Data section start

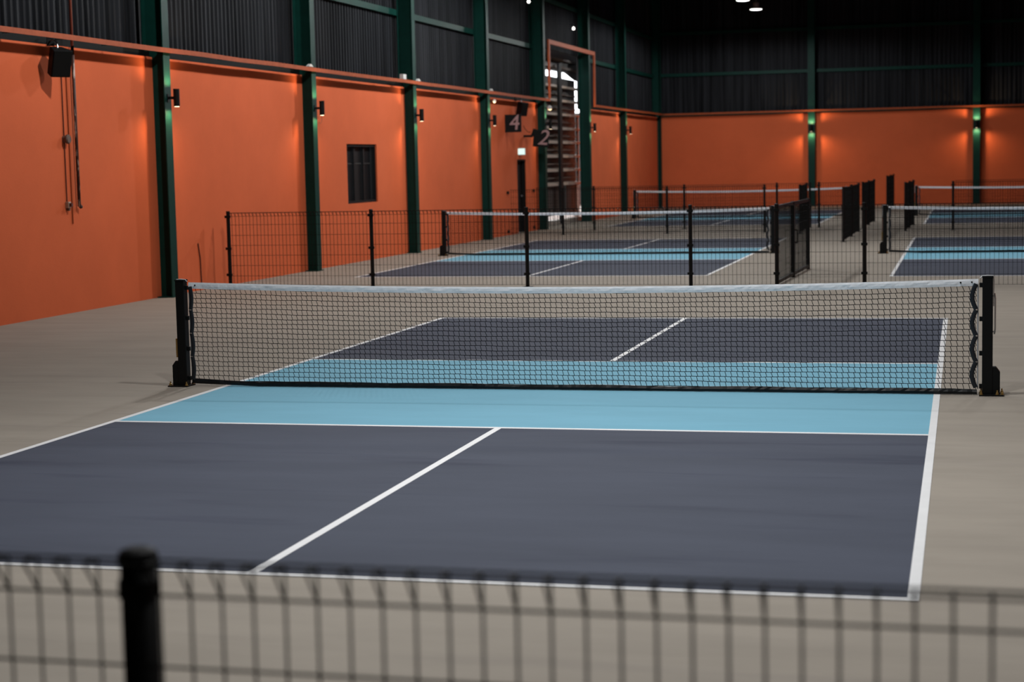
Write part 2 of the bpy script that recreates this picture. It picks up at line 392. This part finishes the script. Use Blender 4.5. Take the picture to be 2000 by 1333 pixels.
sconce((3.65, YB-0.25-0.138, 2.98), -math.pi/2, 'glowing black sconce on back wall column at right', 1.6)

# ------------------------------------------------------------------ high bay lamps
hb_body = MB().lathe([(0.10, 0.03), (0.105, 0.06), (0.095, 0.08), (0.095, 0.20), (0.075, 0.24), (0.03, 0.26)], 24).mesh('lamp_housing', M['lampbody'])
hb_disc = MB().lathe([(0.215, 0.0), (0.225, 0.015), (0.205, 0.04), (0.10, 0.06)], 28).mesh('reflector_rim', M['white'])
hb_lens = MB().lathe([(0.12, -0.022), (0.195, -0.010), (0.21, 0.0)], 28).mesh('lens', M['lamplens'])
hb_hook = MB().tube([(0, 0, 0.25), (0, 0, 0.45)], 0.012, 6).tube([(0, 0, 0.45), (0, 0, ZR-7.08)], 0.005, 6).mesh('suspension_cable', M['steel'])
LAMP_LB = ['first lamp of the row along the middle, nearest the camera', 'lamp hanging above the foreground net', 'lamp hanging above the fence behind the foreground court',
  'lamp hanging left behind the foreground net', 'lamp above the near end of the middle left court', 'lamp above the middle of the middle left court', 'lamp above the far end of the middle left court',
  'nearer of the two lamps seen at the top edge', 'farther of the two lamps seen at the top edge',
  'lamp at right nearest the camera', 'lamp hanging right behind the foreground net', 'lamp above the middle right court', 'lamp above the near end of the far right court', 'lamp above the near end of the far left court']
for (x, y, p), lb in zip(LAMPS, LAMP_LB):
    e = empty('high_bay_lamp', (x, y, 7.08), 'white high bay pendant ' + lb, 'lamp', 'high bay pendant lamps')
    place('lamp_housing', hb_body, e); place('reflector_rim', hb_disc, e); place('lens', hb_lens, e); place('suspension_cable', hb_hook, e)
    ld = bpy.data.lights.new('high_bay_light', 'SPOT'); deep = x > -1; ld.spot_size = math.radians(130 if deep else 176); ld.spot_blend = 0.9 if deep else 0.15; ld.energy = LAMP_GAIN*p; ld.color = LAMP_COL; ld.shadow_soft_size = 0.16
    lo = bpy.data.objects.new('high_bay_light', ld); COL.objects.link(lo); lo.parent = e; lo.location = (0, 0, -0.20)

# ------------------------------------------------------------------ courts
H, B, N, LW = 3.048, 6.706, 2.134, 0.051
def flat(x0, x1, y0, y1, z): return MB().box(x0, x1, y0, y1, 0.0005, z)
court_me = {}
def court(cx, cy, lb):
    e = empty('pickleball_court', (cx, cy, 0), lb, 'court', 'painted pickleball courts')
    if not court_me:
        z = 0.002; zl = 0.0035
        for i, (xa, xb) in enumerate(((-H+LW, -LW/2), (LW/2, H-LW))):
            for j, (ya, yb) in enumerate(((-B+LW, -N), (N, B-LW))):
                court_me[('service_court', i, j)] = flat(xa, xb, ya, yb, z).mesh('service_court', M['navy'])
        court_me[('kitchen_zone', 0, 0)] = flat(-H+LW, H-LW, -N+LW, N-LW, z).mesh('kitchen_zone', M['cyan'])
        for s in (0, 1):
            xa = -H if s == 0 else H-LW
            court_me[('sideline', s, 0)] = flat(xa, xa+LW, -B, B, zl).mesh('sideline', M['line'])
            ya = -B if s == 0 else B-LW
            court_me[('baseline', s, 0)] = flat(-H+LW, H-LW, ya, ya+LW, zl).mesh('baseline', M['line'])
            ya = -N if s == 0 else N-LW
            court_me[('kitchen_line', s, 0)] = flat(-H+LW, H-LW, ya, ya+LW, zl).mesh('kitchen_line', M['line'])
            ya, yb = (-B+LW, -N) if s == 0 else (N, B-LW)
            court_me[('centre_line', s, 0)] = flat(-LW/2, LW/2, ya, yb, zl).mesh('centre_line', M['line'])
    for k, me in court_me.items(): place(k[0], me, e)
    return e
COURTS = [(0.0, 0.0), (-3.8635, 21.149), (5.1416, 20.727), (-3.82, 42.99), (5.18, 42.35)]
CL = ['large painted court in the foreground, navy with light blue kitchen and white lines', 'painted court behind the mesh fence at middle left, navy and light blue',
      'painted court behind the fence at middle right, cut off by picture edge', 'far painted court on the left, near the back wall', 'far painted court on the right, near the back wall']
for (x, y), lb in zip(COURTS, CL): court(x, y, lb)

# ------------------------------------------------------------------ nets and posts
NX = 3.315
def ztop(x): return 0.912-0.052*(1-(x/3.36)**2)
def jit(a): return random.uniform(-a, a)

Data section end

Work to complete: Go through the material above and print all of it exactly, except the pictures.

Task response:
Write part 2 of the bpy script that recreates this picture. It picks up at line 392. This part finishes the script. Use Blender 4.5. Take the picture to be 2000 by 1333 pixels.
sconce((3.65, YB-0.25-0.138, 2.98), -math.pi/2, 'glowing black sconce on back wall column at right', 1.6)

# ------------------------------------------------------------------ high bay lamps
hb_body = MB().lathe([(0.10, 0.03), (0.105, 0.06), (0.095, 0.08), (0.095, 0.20), (0.075, 0.24), (0.03, 0.26)], 24).mesh('lamp_housing', M['lampbody'])
hb_disc = MB().lathe([(0.215, 0.0), (0.225, 0.015), (0.205, 0.04), (0.10, 0.06)], 28).mesh('reflector_rim', M['white'])
hb_lens = MB().lathe([(0.12, -0.022), (0.195, -0.010), (0.21, 0.0)], 28).mesh('lens', M['lamplens'])
hb_hook = MB().tube([(0, 0, 0.25), (0, 0, 0.45)], 0.012, 6).tube([(0, 0, 0.45), (0, 0, ZR-7.08)], 0.005, 6).mesh('suspension_cable', M['steel'])
LAMP_LB = ['first lamp of the row along the middle, nearest the camera', 'lamp hanging above the foreground net', 'lamp hanging above the fence behind the foreground court',
  'lamp hanging left behind the foreground net', 'lamp above the near end of the middle left court', 'lamp above the middle of the middle left court', 'lamp above the far end of the middle left court',
  'nearer of the two lamps seen at the top edge', 'farther of the two lamps seen at the top edge',
  'lamp at right nearest the camera', 'lamp hanging right behind the foreground net', 'lamp above the middle right court', 'lamp above the near end of the far right court', 'lamp above the near end of the far left court']
for (x, y, p), lb in zip(LAMPS, LAMP_LB):
    e = empty('high_bay_lamp', (x, y, 7.08), 'white high bay pendant ' + lb, 'lamp', 'high bay pendant lamps')
    place('lamp_housing', hb_body, e); place('reflector_rim', hb_disc, e); place('lens', hb_lens, e); place('suspension_cable', hb_hook, e)
    ld = bpy.data.lights.new('high_bay_light', 'SPOT'); deep = x > -1; ld.spot_size = math.radians(130 if deep else 176); ld.spot_blend = 0.9 if deep else 0.15; ld.energy = LAMP_GAIN*p; ld.color = LAMP_COL; ld.shadow_soft_size = 0.16
    lo = bpy.data.objects.new('high_bay_light', ld); COL.objects.link(lo); lo.parent = e; lo.location = (0, 0, -0.20)

# ------------------------------------------------------------------ courts
H, B, N, LW = 3.048, 6.706, 2.134, 0.051
def flat(x0, x1, y0, y1, z): return MB().box(x0, x1, y0, y1, 0.0005, z)
court_me = {}
def court(cx, cy, lb):
    e = empty('pickleball_court', (cx, cy, 0), lb, 'court', 'painted pickleball courts')
    if not court_me:
        z = 0.002; zl = 0.0035
        for i, (xa, xb) in enumerate(((-H+LW, -LW/2), (LW/2, H-LW))):
            for j, (ya, yb) in enumerate(((-B+LW, -N), (N, B-LW))):
                court_me[('service_court', i, j)] = flat(xa, xb, ya, yb, z).mesh('service_court', M['navy'])
        court_me[('kitchen_zone', 0, 0)] = flat(-H+LW, H-LW, -N+LW, N-LW, z).mesh('kitchen_zone', M['cyan'])
        for s in (0, 1):
            xa = -H if s == 0 else H-LW
            court_me[('sideline', s, 0)] = flat(xa, xa+LW, -B, B, zl).mesh('sideline', M['line'])
            ya = -B if s == 0 else B-LW
            court_me[('baseline', s, 0)] = flat(-H+LW, H-LW, ya, ya+LW, zl).mesh('baseline', M['line'])
            ya = -N if s == 0 else N-LW
            court_me[('kitchen_line', s, 0)] = flat(-H+LW, H-LW, ya, ya+LW, zl).mesh('kitchen_line', M['line'])
            ya, yb = (-B+LW, -N) if s == 0 else (N, B-LW)
            court_me[('centre_line', s, 0)] = flat(-LW/2, LW/2, ya, yb, zl).mesh('centre_line', M['line'])
    for k, me in court_me.items(): place(k[0], me, e)
    return e
COURTS = [(0.0, 0.0), (-3.8635, 21.149), (5.1416, 20.727), (-3.82, 42.99), (5.18, 42.35)]
CL = ['large painted court in the foreground, navy with light blue kitchen and white lines', 'painted court behind the mesh fence at middle left, navy and light blue',
      'painted court behind the fence at middle right, cut off by picture edge', 'far painted court on the left, near the back wall', 'far painted court on the right, near the back wall']
for (x, y), lb in zip(COURTS, CL): court(x, y, lb)

# ------------------------------------------------------------------ nets and posts
NX = 3.315
def ztop(x): return 0.912-0.052*(1-(x/3.36)**2)
def jit(a): return random.uniform(-a, a)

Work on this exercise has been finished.